Double entendres are very common in the titles and lyrics of pop songs, such as "If I Said You Had a Beautiful Body Would You Hold It Against Me" by The Bellamy Brothers. By one interpretation, the person being talked to is asked if they would be offended; by the other interpretation, they are asked if they would press their body against the person doing the talking.[20]

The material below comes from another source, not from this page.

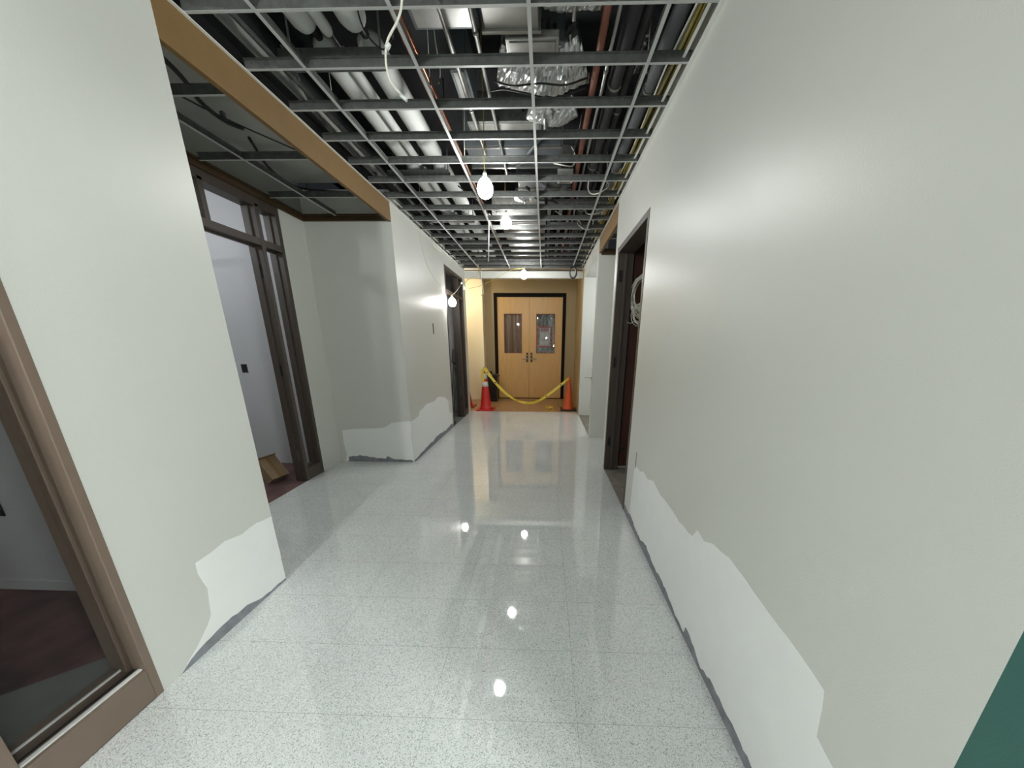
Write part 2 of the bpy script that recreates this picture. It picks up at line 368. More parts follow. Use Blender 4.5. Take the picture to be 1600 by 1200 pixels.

Singer and songwriter Bob Dylan, in his somewhat controversial song "Rainy Day Women No. 12 & 35," repeats the line "Everybody must get stoned." In context, the phrase refers to the punishment of execution by stoning, but on another level it means to "get stoned," a common slang term for being high on cannabis. In their song "Big Balls" on the album Dirty Deeds Done Dirt Cheap, AC/DC the chorus "we've got big balls" can be read as referring to either formal dances or testicles. During the 1940s, Benny Bell recorded several "party records" that contained double entendre including "Everybody Wants My Fanny."[21]
Social interaction
Double entendres can arise in the replies to inquiries. The clichéd phrase "Said the actress to the bishop," as well as "that's what she said," can be used to remark on a sentence said by another which was not intended as a double entendre but nevertheless could be interpreted with a double meaning, one of them sexual.[22]
See also
Notes
- The word double is often pronounced as in English and the second word with no nasalization at all, but some speakers attempt various degrees of imitation of French pronunciation for the second word, and then they tend to pronounce the first word as in French too. So pronunciations range from /ˈdʌbəl ɒnˈtɒnd(rə)/ DUB-əl on-TOND(-rə) to /ˈduːb.l ɒ̃ˈtɒ̃d(rə)/[1][2] (from French [dubl ɑ̃tɑ̃dʁ]).